Dadaístas, surrealistas, la Internacional Situacionista, Fluxus, el Zaj, Luther Blissett, Oulipo o Provo son algunos de los grupos de ingenio artífices de los juegos que este volumen recoge y que solo esperan de nosotros que soltemos lastre mediante la experiencia de lo lúdico.
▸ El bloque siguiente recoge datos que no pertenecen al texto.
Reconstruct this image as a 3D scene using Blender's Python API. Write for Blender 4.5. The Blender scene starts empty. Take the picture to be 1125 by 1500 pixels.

Conocido el libro, que no solo se lee, sino que se practica, no será de extrañar que se despierten las ganas de crear y compartir un juego de invención propia, que siempre se podrá encartar en la edición de Sexto Piso, y que podría sugerir, por ejemplo, una tentativa de disrupción del tiempo consistente en encontrar, camino de las obligaciones diarias, al menos, a tres personas seguidas que no caminen mirando el móvil, una ventana elevada en la que nunca antes se haya reparado, un mensaje en la pared con el que nos identifiquemos, una planta creciendo en un lugar inesperado, a alguien con los ojos hinchados, un rostro en algún elemento del paisaje que no sea humano o animal, una forma particular de andar, un aroma familiar, un vestigio de un recuerdo, un escondite. Asígnese un punto por cada hallazgo.